The honeymoon between banks and consumers is over, says Forrester, and consumer confidence will be cut even further if the economy worsens and banks reduce lending, increase borrowing costs and engage in more foreclosures.
“Banks must lead with empathy and take a data-driven approach to maintain and earn consumer trust with concrete, targeted actions that help them navigate the cost-of-living crisis.”
In the year ahead, green finance will grow to $1.2 trillion in the US, EU and Japan. But Forrester warns against investing in any green programs.
“We will also see at least 100 banks globally launch carbon tracking, which gives customers insight into their transactional carbon footprint. Banks should avoid these, as they will be wasted effort; trackers will not make a significant contribution to financial services companies’ climate-related goals.”
Look for some big changes in fintech.
“By the end of the year, about 10% of current fintech companies will either be acquired by a bank or have them take at least a 50% stake.”
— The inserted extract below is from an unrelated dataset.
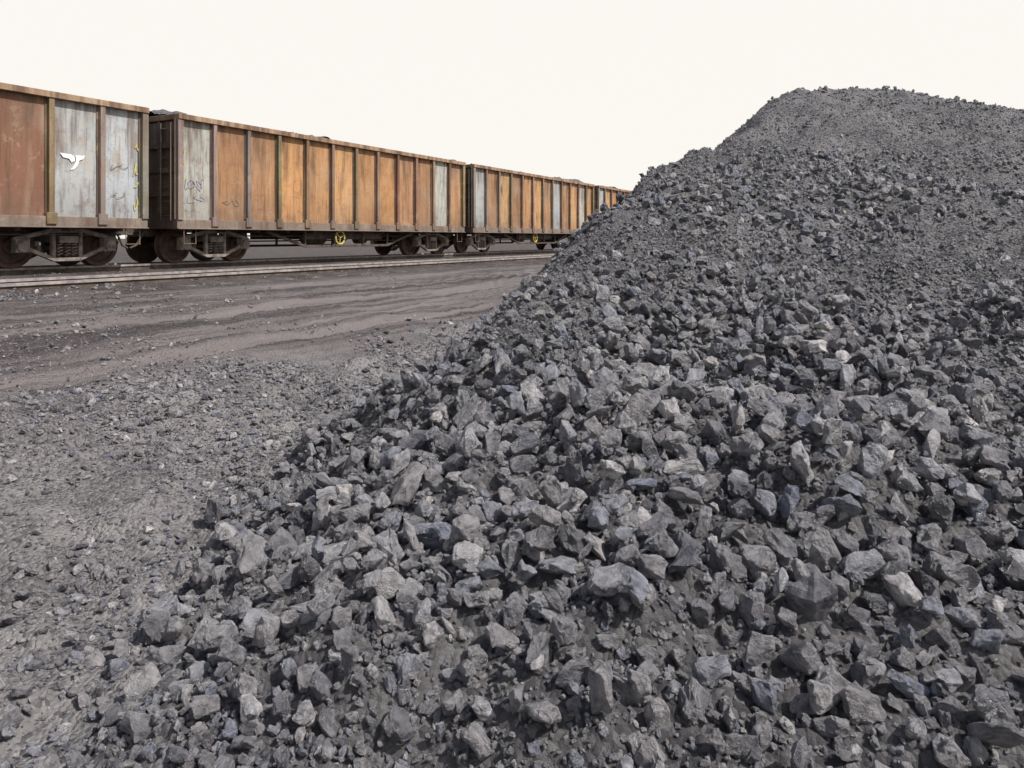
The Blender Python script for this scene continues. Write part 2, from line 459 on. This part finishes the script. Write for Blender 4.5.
def mat_steel(name, c1, c2):
    m = NT(name); c = m.coord()
    n = m.noise(c, 6, 6, .65)
    return m.fin(m.mix(m.mr(n, .35, .65), c1, c2), .7, m.bump(n, .3, .01), .4)
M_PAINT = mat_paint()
M_UNDER = mat_steel('grimy_steel', (.038, .030, .026), (.13, .095, .072))
M_WHEEL = mat_steel('wheel_steel', (.042, .028, .022), (.12, .07, .05))
M_FRAME = mat_steel('bogie_steel', (.10, .08, .07), (.32, .27, .235))
M_RAIL = mat_steel('rail_steel', (.18, .15, .14), (.38, .34, .32))
M_SLEEP = mat_steel('concrete_sleeper', (.10, .085, .075), (.24, .21, .19))
def mat_attr():
    m = NT('spray_paint'); a = m.node('ShaderNodeAttribute'); a.attribute_name = 'Col'
    n = m.noise(m.coord(), 14, 5, .7)
    return m.fin(m.mix(m.mr(n, .5, .7, 0, .6), a.outputs['Color'], (.22, .15, .11)), .7)
M_SPRAY = mat_attr()

WL = 12.3; HW = 1.45; NB = 12
ORANGE = [(.50,.275,.12), (.46,.24,.10), (.53,.32,.155), (.41,.215,.095), (.55,.345,.18), (.37,.20,.10)]
GREY = [(.42,.44,.44), (.37,.40,.42), (.43,.43,.39)]
RED = [(.22,.105,.065), (.25,.12,.078)]
def bogie(cx, parent, name):
    fr = MB(); wh = MB(); C = (1, 1, 1)
    wb = 0.88; R = .43
    for sx in (-wb, wb):
        wh.lathe((cx+sx, 0, R), 'y', [(.07, -.98), (.07, .98)], 10, C)
        for sg in (-1, 1):
            y0 = sg*.56
            prof = [(.08, .10), (.15, .09), (.17, .03), (.33, .01), (.36, .055), (R, .055), (R+.005, -.05), (R+.03, -.055), (R+.03, -.085), (.36, -.085), (.33, -.03), (.17, -.05), (.12, -.08)]
            wh.lathe((cx+sx, y0, R), 'y', [(r, h*sg) for r, h in prof], 32, C)
            fr.lathe((cx+sx, sg*.92, R), 'y', [(.0001, -.12), (.12, -.12), (.12, .10), (.09, .13), (.0001, .13)], 12, C)
            fr.box(cx+sx-.13, cx+sx+.13, sg*.92-.09, sg*.92+.09, R-.12, R+.15, C)
    for sg in (-1, 1):
        y = sg*.92; T = .11
        fr.bar((cx-wb-.14, y, R+.13), (cx-.34, y, R+.31), .085, T, C)
        fr.bar((cx+.34, y, R+.31), (cx+wb+.14, y, R+.13), .085, T, C)
        fr.bar((cx-.36, y, R+.31), (cx+.36, y, R+.31), .085, T+.006, C)
        fr.bar((cx-wb+.05, y, R-.02), (cx-.26, y, R-.27), .075, T, C)
        fr.bar((cx+.26, y, R-.27), (cx+wb-.05, y, R-.02), .075, T, C)
        fr.bar((cx-.28, y, R-.27), (cx+.28, y, R-.27), .08, T+.006, C)
        for sx in (-.27, .27):
            fr.bar((cx+sx, y, R-.25), (cx+sx, y, R+.28), .075, T-.01, C)
        fr.box(cx-.19, cx+.19, y-.10, y+.10, R+.06, R+.20, C)
        for sx in (-.12, .03, .17):
            pts = [(cx+sx-.02+.055*math.cos(t), y+.055*math.sin(t), R-.21+.26*t/(8*math.pi)) for t in np.linspace(0, 8*math.pi, 56)]
            fr.tube(pts, .015, C, 5)
    fr.box(cx-.18, cx+.18, -.82, .82, R+.07, R+.27, C)
    for sx in (-.40, .40):
        fr.bar((cx+sx, -.7, R-.05), (cx+sx, .7, R-.05), .10, .08, C)
        for sg in (-1, 1): fr.box(cx+sx*1.0-.04, cx+sx*1.0+.04, sg*.56-.05, sg*.56+.05, R-.16, R+.10, C)
    wh.build(name+'_wheels', [M_WHEEL], parent)
    fr.build(name+'_frame', [M_FRAME], parent, .008)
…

The banks will take advantage of falling fintech company values to make the acquisitions. In addition to buying fintech companies, banks will find their talent as fintech firms cut staff, and presumably some prized benefits.
Buying fintech firms or hiring their employees isn’t without risk – for years, banks have struggled to hire and retain technology experts, and Forrester warns that won’t change without a lot of work from the banks. “Incumbents must ensure they offer diverse and dynamic cultures to retain new hires as the cycle turns in favor of start-ups. This is critical to tackling the 25% attrition they have seen in their technology teams – double the figure for the entire bank.”